══ Raw data

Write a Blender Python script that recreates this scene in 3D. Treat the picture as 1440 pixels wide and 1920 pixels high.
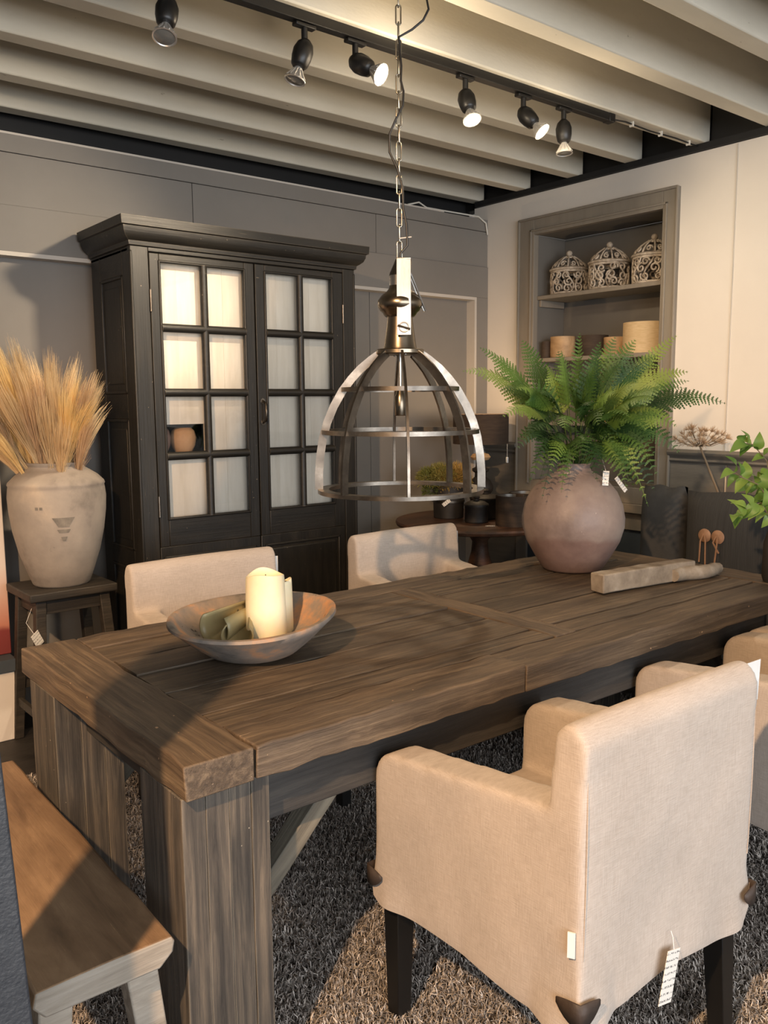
import bpy, bmesh, math, random
import numpy as np
from mathutils import Vector, Matrix, Euler

for o in list(bpy.data.objects):
    bpy.data.objects.remove(o)
scene = bpy.context.scene
COL = scene.collection
PI = math.pi
random.seed(7)
rng = np.random.default_rng(7)

def S(r, g, b):
    f = lambda c: (c/255/12.92) if c/255 <= 0.04045 else ((c/255+0.055)/1.055)**2.4
    return (f(r), f(g), f(b), 1)

# ------------------------------------------------------------------ camera
CAM = Vector((-0.64210494, -1.38209111, 1.42958537))
YAW, PITCH, ROLL, FPX = 0.89164625, 0.12942111, -0.00779020516, 1594.52
cd = bpy.data.cameras.new('camera')
cam = bpy.data.objects.new('camera', cd); COL.objects.link(cam)
fwd = Vector((math.cos(YAW)*math.cos(PITCH), math.sin(YAW)*math.cos(PITCH), -math.sin(PITCH)))
rgt = Vector((math.sin(YAW), -math.cos(YAW), 0))
upv = rgt.cross(fwd)
r2 = math.cos(ROLL)*rgt + math.sin(ROLL)*upv
u2 = -math.sin(ROLL)*rgt + math.cos(ROLL)*upv
cam.matrix_world = Matrix(((r2.x, u2.x, -fwd.x, CAM.x), (r2.y, u2.y, -fwd.y, CAM.y),
                           (r2.z, u2.z, -fwd.z, CAM.z), (0, 0, 0, 1)))
cd.sensor_fit = 'VERTICAL'; cd.sensor_height = 36.0; cd.sensor_width = 27.0
cd.lens = FPX/1920*36.0
cd.clip_start = 0.02
scene.camera = cam

# ------------------------------------------------------------------ world, exposure, big lights
w = bpy.data.worlds.new('world'); scene.world = w; w.use_nodes = True
w.node_tree.nodes['Background'].inputs[0].default_value = (1.0, 0.93, 0.86, 1)
w.node_tree.nodes['Background'].inputs[1].default_value = 0.16
vs = scene.view_settings
vs.view_transform = 'Standard'; vs.look = 'None'; vs.gamma = 1.0; vs.exposure = 0.12
vs.use_curve_mapping = False
WARM = (1.0, 0.70, 0.42)

def aim(o, loc, target):
    o.location = loc
    o.rotation_euler = (Vector(target)-Vector(loc)).to_track_quat('-Z', 'Y').to_euler()
def spot(name, loc, target, energy, angle, blend=.3, color=WARM, size=.03):
    l = bpy.data.lights.new(name, 'SPOT'); l.energy = energy; l.spot_size = math.radians(angle)
    l.spot_blend = blend; l.color = color; l.shadow_soft_size = size
    o = bpy.data.objects.new(name, l); COL.objects.link(o); aim(o, loc, target); return o
def area(name, loc, target, energy, sx, sy, color):
    l = bpy.data.lights.new(name, 'AREA'); l.shape = 'RECTANGLE'; l.size = sx; l.size_y = sy
    l.energy = energy; l.color = color
    o = bpy.data.objects.new(name, l); COL.objects.link(o); aim(o, loc, target); return o
def point(name, loc, energy, color=WARM, size=.03):
    l = bpy.data.lights.new(name, 'POINT'); l.energy = energy; l.color = color; l.shadow_soft_size = size
    o = bpy.data.objects.new(name, l); COL.objects.link(o); o.location = loc; return o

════

*Request:*
Your task is to return the lines above, from the first one up to and including the line containing "return (f(r), f(g), f(b), 1)", minus any pictures.

*Result:*
Write a Blender Python script that recreates this scene in 3D. Treat the picture as 1440 pixels wide and 1920 pixels high.
import bpy, bmesh, math, random
import numpy as np
from mathutils import Vector, Matrix, Euler

for o in list(bpy.data.objects):
    bpy.data.objects.remove(o)
scene = bpy.context.scene
COL = scene.collection
PI = math.pi
random.seed(7)
rng = np.random.default_rng(7)

def S(r, g, b):
    f = lambda c: (c/255/12.92) if c/255 <= 0.04045 else ((c/255+0.055)/1.055)**2.4
    return (f(r), f(g), f(b), 1)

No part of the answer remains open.